Walking: 5 km/h * 70kg => 875 (although this is a very slow estimate for a walker) (please ignore the non-canonical units)

e-bike: 20 km/h * 90 kg => 18,000 (I think your estimate for ebike mass might be on the low side at 20kg, but whatever)

car: 50 km/h * 2000kg => 2,500,000 (and that's a fairly low speed for cars! Drunk drivers often drive faster than is wise.)

Everything else is a rounding error compared to the energy of a car.



Realistic estimates:

Walking: 6kph, 70kg => 100J (0.02% of car)

Analog bike: 18kph, 80kg => 2kJ (0.36% of car)

E-bike: 25kph, 100kg => 4.6kJ (0.82% of car)

Car: 50kph, 2000kg => 560kJ (100% of car)


Thanks. Just for the sake of fleshing out the speeding angle:

Car, 64 kph => 164% of car at 50 kph

Car, 110 kph => 480% of car at 50 kph


> Walking: 5 km/h * 70kg => 875 (although this is a very slow estimate for a walker)

In the context of this thread (a walker who’s drunk), I don’t think it’s very slow.

Also, https://en.wikipedia.org/wiki/Preferred_walking_speed:

“The preferred walking speed is the speed at which humans or animals choose to walk. Many people tend to walk at about 1.42 metres per second (5.1 km/h; 3.2 mph; 4.7 ft/s).”

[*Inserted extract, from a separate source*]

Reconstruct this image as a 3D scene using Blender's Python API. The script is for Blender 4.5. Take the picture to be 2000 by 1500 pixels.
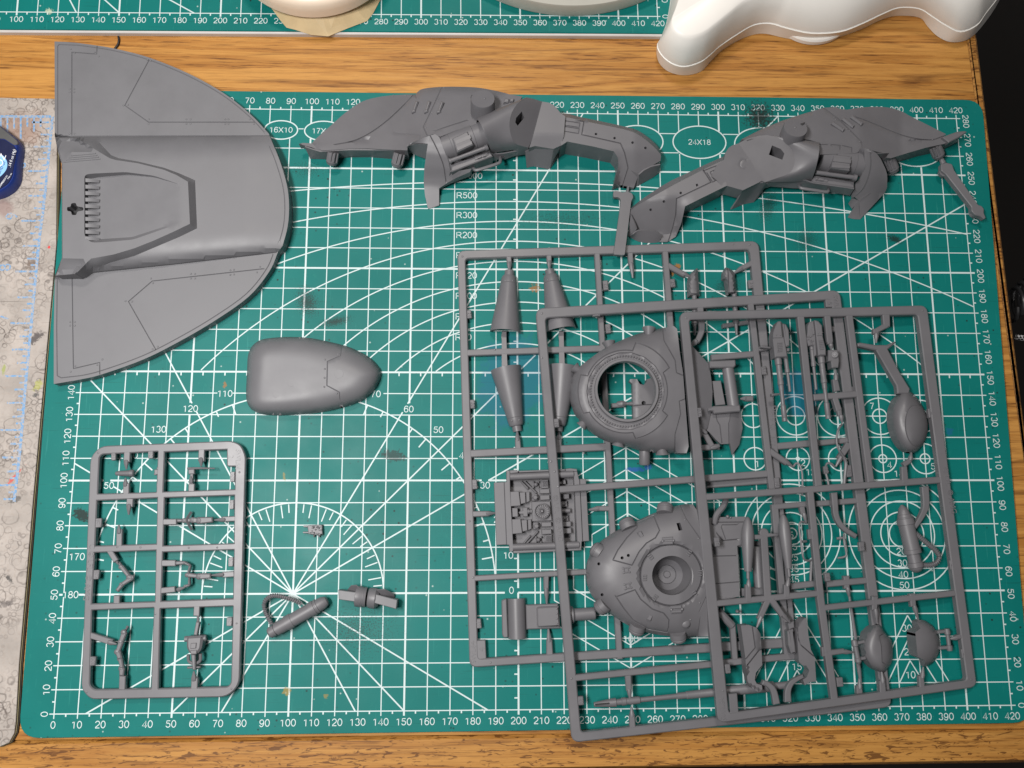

https://www.sciencedirect.com/science/article/pii/S209575641...:

“The results show teenagers walk at an average speed of 1.45 m/s, young adults walk at an average speed of 1.55 m/s, middle age pedestrians walk at a speed of 1.45 m/s, older pedestrians walk at speed of 1.09 m/s, and elderly or physically disabled pedestrians walk at a speed of 1.04 m/s.”

5km/hour is about 1.4m/s; the fastest of these speeds is 5.6 km/hour.


Initial kinetic energy is not the right physical quantity to look at. Most of that kinetic energy will remain in the car/bike/…, i.e. it doesn't tell you much about how much energy will get transferred to the victim – it merely gives you a bound from above.